No Brasil também existem Projetos de Lei (PL) e de Emenda Constitucional (PEC) sobre o tema tramitando no Congresso Nacional. Em dezembro de 2023, a Comissão de Assuntos Sociais (CAS) do Congresso Nacional aprovou o PL 1.105/2023, que inclui na CLT a possibilidade de redução da jornada de trabalho sem redução salarial, desde que acordada entre sindicatos e empresas.

Além da PL, dois Projetos de Emenda Constitucional preveem a redução da jornada de trabalho sem redução salarial: a PEC 231, que tramita desde 1995, estipula jornada semanal de 40 horas; e a PEC 148, de 2015, que propõe a redução gradual da jornada semanal, inicialmente de 40 horas, com reduções anuais até atingir as 36 horas semanais e 8 horas diárias. A expectativa é a de que o tema volte a pautar o Congresso Nacional em 2024.

Na Alemanha, o assunto voltou à tona em 2023. O IG Metall tem discutido o tema da semana de 4 dias de trabalho com 32 horas e remuneração integral. O sindicato, que busca se colocar como “cogestor” das transformações sociais em curso, afirma que a redução da jornada de trabalho irá preservar empregos, proteger a saúde dos trabalhadores e aumentar a remuneração por hora trabalhada, além de promover a maior produtividade da indústria e atrair trabalhadores qualificados. Isto é, seria um “ganha-ganha” para operários, sindicato e empresas.

O tema foi alvo de negociações entre o sindicato e as siderúrgicas no noroeste alemão no final de 2023. O IG Metall propôs a redução da jornada de trabalho de 35 para 32 horas, mantendo a remuneração integral. Contudo, diante da pressão patronal de que a proposta implicaria na perda de competitividade da indústria, o acordo coletivo firmado estipulou a redução coletiva da jornada de trabalho para 32 horas (permitindo a redução individual para 33,6 horas), mas com compensação salarial parcial, com pagamento de 33 horas para os trabalhadores de modo geral e 34,1 horas para trabalhadores acima de 60 anos. Além disso, o acordo estipulou um bônus de 3 mil euros para compensar a perda salarial pela inflação e um reajuste salarial de 5,5% a ser implantado em janeiro de 2025.

O resultado foi celebrado tanto pelo sindicato, quanto pelas empresas siderúrgicas. O representante do sindicato patronal Reiner Blaschek afirmou que o acordo permite maior flexibilidade sem incluir o pagamento integral dos salários, embora ressalve que o reajuste salarial acordado “levará as empresas ao limite”. Já o representante sindical Knut Giesler declarou:

“Estamos dando segurança aos empregados durante a transformação. Se houver pressão sobre o emprego, a redução do horário de trabalho com compensação salarial parcial significa que o trabalho restante pode ser repartido por vários ombros”.

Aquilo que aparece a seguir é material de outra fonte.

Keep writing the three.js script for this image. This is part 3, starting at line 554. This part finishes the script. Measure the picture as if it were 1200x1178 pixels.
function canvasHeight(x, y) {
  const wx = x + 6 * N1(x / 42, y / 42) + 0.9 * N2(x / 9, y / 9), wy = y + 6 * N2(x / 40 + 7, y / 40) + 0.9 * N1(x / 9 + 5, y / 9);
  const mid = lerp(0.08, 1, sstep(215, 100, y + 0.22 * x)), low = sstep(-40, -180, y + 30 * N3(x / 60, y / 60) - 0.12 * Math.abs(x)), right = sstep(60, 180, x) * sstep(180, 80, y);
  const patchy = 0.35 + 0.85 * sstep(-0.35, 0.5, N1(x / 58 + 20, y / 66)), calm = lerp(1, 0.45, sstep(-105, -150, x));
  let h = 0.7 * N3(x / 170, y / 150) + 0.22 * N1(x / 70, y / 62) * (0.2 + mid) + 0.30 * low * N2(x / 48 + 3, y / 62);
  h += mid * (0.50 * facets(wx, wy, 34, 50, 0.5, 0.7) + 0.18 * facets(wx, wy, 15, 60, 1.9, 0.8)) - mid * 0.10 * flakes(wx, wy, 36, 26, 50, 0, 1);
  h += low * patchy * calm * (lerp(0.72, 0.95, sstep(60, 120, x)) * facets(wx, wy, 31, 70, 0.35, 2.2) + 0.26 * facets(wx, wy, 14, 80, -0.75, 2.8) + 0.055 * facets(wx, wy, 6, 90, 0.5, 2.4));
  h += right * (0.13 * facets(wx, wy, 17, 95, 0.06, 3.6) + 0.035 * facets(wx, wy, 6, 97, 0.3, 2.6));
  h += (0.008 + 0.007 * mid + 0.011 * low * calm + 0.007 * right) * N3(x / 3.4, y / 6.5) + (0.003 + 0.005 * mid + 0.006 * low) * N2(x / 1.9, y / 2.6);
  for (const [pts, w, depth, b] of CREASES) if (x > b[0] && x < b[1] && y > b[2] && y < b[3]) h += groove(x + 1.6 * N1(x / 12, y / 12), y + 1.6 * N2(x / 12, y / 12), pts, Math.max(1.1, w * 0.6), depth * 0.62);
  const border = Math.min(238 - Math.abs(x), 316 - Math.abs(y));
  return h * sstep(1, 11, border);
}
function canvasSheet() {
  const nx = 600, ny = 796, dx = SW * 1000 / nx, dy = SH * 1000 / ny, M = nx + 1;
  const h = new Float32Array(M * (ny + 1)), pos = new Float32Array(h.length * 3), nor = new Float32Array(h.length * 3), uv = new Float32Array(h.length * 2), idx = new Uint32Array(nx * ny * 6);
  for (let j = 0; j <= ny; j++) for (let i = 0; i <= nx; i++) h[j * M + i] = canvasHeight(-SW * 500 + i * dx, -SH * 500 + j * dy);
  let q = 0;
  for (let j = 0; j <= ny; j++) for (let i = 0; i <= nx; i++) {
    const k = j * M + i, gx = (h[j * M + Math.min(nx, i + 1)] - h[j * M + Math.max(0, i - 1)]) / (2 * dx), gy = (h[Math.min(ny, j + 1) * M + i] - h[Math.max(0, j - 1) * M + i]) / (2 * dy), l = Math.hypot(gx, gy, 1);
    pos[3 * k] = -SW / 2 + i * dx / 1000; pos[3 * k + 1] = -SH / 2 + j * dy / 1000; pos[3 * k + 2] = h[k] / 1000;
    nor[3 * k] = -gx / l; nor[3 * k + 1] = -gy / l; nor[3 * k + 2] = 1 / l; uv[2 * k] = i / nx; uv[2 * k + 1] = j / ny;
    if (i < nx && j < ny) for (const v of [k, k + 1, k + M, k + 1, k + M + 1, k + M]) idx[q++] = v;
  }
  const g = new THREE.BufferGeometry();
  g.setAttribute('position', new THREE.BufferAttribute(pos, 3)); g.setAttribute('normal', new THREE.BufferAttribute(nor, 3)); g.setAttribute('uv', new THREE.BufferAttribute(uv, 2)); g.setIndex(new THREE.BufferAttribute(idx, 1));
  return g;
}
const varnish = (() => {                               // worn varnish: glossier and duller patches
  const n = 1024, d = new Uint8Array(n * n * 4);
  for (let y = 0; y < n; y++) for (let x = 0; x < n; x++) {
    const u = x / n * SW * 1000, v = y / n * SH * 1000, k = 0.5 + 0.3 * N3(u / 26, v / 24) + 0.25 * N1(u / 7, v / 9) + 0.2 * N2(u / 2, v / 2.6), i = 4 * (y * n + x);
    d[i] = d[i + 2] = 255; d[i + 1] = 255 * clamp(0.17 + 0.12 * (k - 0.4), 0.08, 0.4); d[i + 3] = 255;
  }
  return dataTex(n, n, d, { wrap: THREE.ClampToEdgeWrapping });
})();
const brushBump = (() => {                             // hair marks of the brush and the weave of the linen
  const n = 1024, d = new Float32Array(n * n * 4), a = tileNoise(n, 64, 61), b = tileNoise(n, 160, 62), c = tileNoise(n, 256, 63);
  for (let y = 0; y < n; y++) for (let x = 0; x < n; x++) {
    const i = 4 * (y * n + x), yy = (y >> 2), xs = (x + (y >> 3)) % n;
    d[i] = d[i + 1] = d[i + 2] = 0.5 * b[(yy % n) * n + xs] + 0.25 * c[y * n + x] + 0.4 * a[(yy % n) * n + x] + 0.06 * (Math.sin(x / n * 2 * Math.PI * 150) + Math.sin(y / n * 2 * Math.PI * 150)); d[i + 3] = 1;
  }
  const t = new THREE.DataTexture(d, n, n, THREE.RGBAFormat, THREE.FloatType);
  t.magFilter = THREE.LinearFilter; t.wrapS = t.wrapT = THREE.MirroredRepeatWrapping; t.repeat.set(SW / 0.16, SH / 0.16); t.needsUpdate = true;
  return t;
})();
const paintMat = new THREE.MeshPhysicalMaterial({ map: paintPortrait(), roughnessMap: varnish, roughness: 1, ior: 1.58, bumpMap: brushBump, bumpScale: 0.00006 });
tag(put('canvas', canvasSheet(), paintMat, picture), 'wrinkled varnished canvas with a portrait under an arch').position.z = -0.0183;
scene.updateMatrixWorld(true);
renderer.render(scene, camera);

Ou seja, o acordo coletivo permite uma ampla gama de opções para a organização do trabalho em turnos pelas empresas conforme suas necessidades, mantendo os altos níveis de intensificação do trabalho para o conjunto dos operários. Por exemplo, os dias de trabalho não são especificados previamente e a jornada diária pode ter durações diferentes. Os trabalhadores ainda não têm conseguido fazer frente à enorme pressão que a burguesia alemã exerce para flexibilizar a jornada de acordo com seus interesses.

Nesse sentido, cabe retomar o caso norte-americano da greve de 2023 nas três grandes montadoras liderada pela UAW. Em dossiê publicado neste portal acerca do tema em outubro de 2023, a avaliação da greve apresenta a fala de Katie Deatherage, operária da GM em Saint Louis, que reproduzimos a seguir:

“A GM tem esse negócio de tentar eliminar uma porcentagem da mão de obra todos os anos. A velocidade da linha é mais rápida e os trabalhos são um pouco mais pesados porque não temos pessoal. Nossos ossos e nossas articulações não foram feitos para isso”.

À luz dessa reflexão, é fundamental notar que a luta pela redução da jornada “normal” de trabalho não deve ser dissociada do enfrentamento das formas de prolongamento da jornada e, sobretudo, de intensificação do trabalho – como banco de horas, horas-extras, jornadas adicionais, gestão despótica, Participação nos Lucros e Resultados (PLR), etc. – que seguem os ditames da acumulação do capital mediante a maximização da exploração dos trabalhadores.

 

Perspectivas

A redução da jornada de trabalho sem redução salarial é, hoje, uma bandeira levantada pelo movimento de trabalhadores. Bandeira de interesse de toda a classe de trabalhadores assalariados, incluindo os desempregados, que traz à tona a contradição fundamental que divide a sociedade burguesa, isto é, a contradição entre trabalho e capital. Permite o enfrentamento das transformações produtivas em curso, evitando o aumento da exploração e, ao mesmo tempo, combatendo o desemprego.

Portanto, trata-se de uma luta de classes que, sob a liderança da classe operária, situa potencialmente o proletariado na cena política com suas próprias reivindicações, organização e meios, abrindo outro caminho em meio a polarização das forças de direita atualmente vigente em diversos países, como nos Estados Unidos e no Brasil.